Fun-Minded Teens Face Check Entering Mexico

Share
Times Staff Writer

Teens under 18 planning to head to Tijuana for partying purposes during the college spring break may be in for a surprise.

Invoking a rarely used state law, San Diego Chief of Police Bob Burgreen said Thursday that officers will be posted on the U. S. side of the border to spot-check the identification of teen-agers heading south during the next 10 days. If they are under 18 and don’t have their parents’ written permission, Burgreen said, the youths will be turned back at the border, and, in some cases, their parents will be told.

“We’ll turn them around and send them home,” Burgreen declared during a press conference at the pedestrian entrance to Mexico.

Advertisement

He was joined by Jose Francisco Mora Rodarte, the Tijuana police chief who took office seven weeks ago, vowing to reduce corruption. The two chiefs pledged to work together in an effort to stem drunkenness and rowdyism by the tens of thousands of U. S. teens during the next week, a traditional period of pubescent revelry.

In explaining the unusual spot checks--visitors to Mexico are rarely questioned by authorities on the U. S. side before crossing the border--Burgreen said a seldom-used California law prohibits minors unaccompanied by adults from leaving the United States without the written permission of their parents. The law applies to anyone under 18.

And, just because youths are allowed to enter Mexico doesn’t mean they’re home free.

More details of Tijuana police will be posted on the streets of the border city to discourage unseemly behavior, said Mora, who also pledged to reduce the extortions of foreign tourists that have long been a part of life in Tijuana and other Mexican border towns. Some troublemakers detained in Tijuana may be turned over directly to San Diego police, said the chiefs, who noted that the two departments will be in radio contact.
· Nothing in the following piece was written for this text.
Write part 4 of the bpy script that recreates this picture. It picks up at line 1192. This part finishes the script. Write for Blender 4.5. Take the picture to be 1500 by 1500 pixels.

Once on the U. S. side, Burgreen said, officers assigned to the border area will be on the lookout for inebriated youths, who will not be allowed to enter their cars and drive north.

“If they come back in a drunken state,” Burgreen said, “they’re definitely going to jail. . . . The police departments on both sides of the border are prepared to deal very harshly with those who do not behave themselves and obey the laws.”